There has been no hundred in the last 27 Test innings. There have been six Test fifties, but a mix of impatience and misplaced eagerness have allowed some errors to creep into his game and prevented the real long innings against some quality opposition. The disappearance of crowds has also zapped this born showman of some fizz.
Going into his 100th Test, Kohli should have been at the peak of his batting powers. Yet from Tests 81-99, he averaged only 38. 73, which dropped to 28. 14 in his last 15 Tests. Now he is merely clinging on to the gold-standard 50-average mark (50. 39). After 99 Tests, Gavaskar averaged 52. 46, Sehwag 50. 89, Dravid 58. 16, Tendulkar 57. 99. Of these, only three could go on to end their careers with an average above 50: Tendulkar (53. 78), Dravid (52. 31) and Gavaskar (51. 12). Where Kohli goes from here will define his legacy.

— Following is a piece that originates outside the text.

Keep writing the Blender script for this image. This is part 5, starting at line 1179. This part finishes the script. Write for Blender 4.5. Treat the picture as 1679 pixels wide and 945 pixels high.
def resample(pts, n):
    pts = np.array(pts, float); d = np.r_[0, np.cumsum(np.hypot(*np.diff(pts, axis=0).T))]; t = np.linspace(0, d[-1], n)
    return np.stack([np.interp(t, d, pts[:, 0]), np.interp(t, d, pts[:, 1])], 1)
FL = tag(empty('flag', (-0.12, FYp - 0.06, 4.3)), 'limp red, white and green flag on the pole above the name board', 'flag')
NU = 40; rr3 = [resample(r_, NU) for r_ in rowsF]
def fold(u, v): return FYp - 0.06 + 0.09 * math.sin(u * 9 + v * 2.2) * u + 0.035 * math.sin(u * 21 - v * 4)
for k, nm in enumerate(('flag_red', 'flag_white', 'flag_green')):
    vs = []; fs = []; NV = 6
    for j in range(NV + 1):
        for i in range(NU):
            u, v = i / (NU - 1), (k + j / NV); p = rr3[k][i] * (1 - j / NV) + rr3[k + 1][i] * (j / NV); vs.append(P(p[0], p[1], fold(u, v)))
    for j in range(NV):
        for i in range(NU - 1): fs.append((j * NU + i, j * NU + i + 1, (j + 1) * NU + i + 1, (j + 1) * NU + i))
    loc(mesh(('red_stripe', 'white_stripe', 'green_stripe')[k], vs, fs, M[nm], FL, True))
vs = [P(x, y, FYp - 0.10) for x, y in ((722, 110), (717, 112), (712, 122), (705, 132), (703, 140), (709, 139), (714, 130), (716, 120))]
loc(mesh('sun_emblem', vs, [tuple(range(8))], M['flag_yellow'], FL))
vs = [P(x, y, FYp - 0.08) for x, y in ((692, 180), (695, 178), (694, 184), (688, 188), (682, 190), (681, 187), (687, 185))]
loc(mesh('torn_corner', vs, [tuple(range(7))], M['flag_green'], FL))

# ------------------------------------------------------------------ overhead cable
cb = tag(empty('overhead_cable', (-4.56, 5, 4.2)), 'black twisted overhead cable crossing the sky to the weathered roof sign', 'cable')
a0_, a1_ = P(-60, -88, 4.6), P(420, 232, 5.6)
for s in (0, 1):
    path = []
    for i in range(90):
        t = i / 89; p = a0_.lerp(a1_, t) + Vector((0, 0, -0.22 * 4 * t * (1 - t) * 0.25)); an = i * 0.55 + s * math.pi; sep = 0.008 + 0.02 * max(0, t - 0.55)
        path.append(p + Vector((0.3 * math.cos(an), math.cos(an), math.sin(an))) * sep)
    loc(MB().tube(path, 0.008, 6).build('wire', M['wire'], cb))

Luckily for him, Kohli hasn’t really looked in terminal decline, nor out of touch. Just out of patience, out of luck and not totally sorted at the crease at times. Will the fiercely ambitious batter draw a line in the sand in this Mohali Test and set himself some new targets?
Interestingly, no Indian batter, no matter how celebrated, has scored a century in his 100th Test, with VVS Laxman’s first-innings 64 against Australia in Nagpur in 2008 being the highest.
Now that’s something for Kohli to aim at.